___ Source excerpt ___

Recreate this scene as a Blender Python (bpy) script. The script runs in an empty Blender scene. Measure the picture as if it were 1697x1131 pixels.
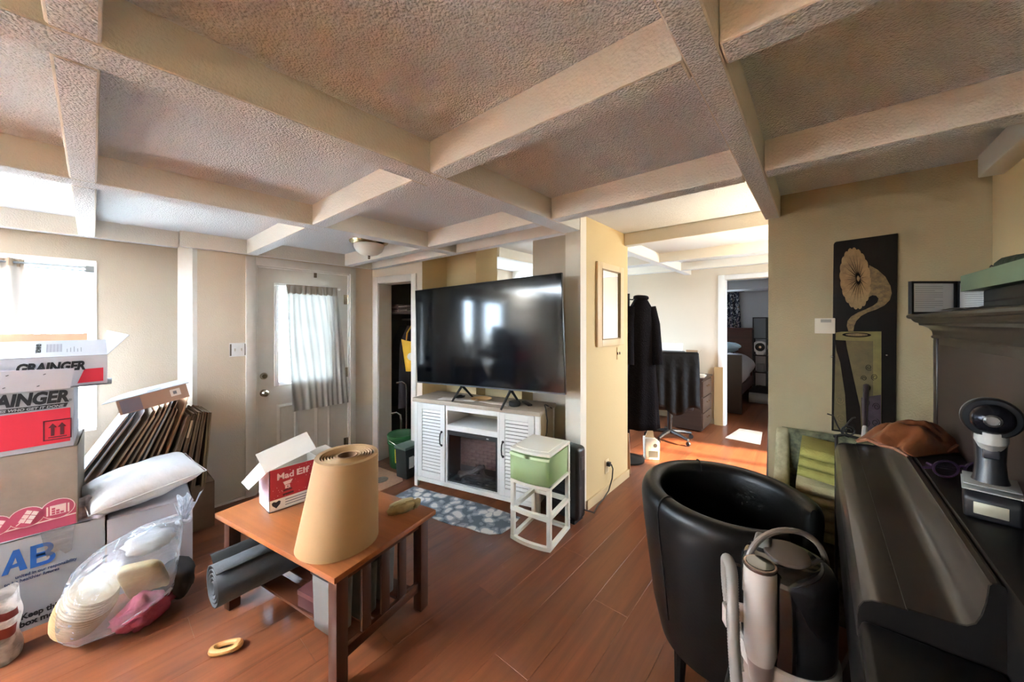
import bpy, bmesh, math, random
from mathutils import Vector, Matrix, Euler
random.seed(7)
R = math.radians
PI = math.pi
scene = bpy.context.scene
COL = scene.collection

# ------------------------------------------------------------------ camera, sky, light, exposure
cam_data = bpy.data.cameras.new('camera')
cam = bpy.data.objects.new('camera', cam_data)
COL.objects.link(cam)
cam.location = (0, 0, 1.52)
cam.rotation_euler = (R(90), 0, R(-49.5))
cam_data.sensor_width = 36
cam_data.lens = 12.601
cam_data.shift_y = -0.018
cam_data.clip_start = 0.02
scene.camera = cam

scene.view_settings.view_transform = 'Standard'
scene.view_settings.look = 'None'
scene.view_settings.gamma = 1
scene.view_settings.use_curve_mapping = False
scene.view_settings.exposure = 0.9
scene.cycles.use_denoising = True
scene.cycles.max_bounces = 12
scene.cycles.diffuse_bounces = 8
scene.cycles.glossy_bounces = 4
scene.cycles.transmission_bounces = 8
scene.cycles.transparent_max_bounces = 16
scene.cycles.sample_clamp_indirect = 60
scene.cycles.caustics_reflective = False
scene.cycles.caustics_refractive = False

world = bpy.data.worlds.new('overcast_sky')
scene.world = world
world.use_nodes = True
wb = world.node_tree.nodes['Background']
wb.inputs[0].default_value = (0.64, 0.81, 1.0, 1)
wb.inputs[1].default_value = 42.0


def area(name, loc, rot, sx, sy, power, color, portal=False):
    d = bpy.data.lights.new(name, 'AREA')
    d.shape = 'RECTANGLE'
    d.size = sx
    d.size_y = sy
    d.energy = power
    d.color = color
    o = bpy.data.objects.new(name, d)
    COL.objects.link(o)
    o.location = loc
    o.rotation_euler = rot
    if portal:
        d.cycles.is_portal = True
    return o


def lamp(name, loc, power, color, radius):
    d = bpy.data.lights.new(name, 'POINT')
    d.energy = power
    d.color = color
    d.shadow_soft_size = radius
    o = bpy.data.objects.new(name, d)
    COL.objects.link(o)
    o.location = loc
    return o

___

**Aim of the exercise:**
Write out, word for word, the lines from the start of the data through the one holding "COL = scene.collection". Omit pictures.

**Solution:**
Recreate this scene as a Blender Python (bpy) script. The script runs in an empty Blender scene. Measure the picture as if it were 1697x1131 pixels.
import bpy, bmesh, math, random
from mathutils import Vector, Matrix, Euler
random.seed(7)
R = math.radians
PI = math.pi
scene = bpy.context.scene
COL = scene.collection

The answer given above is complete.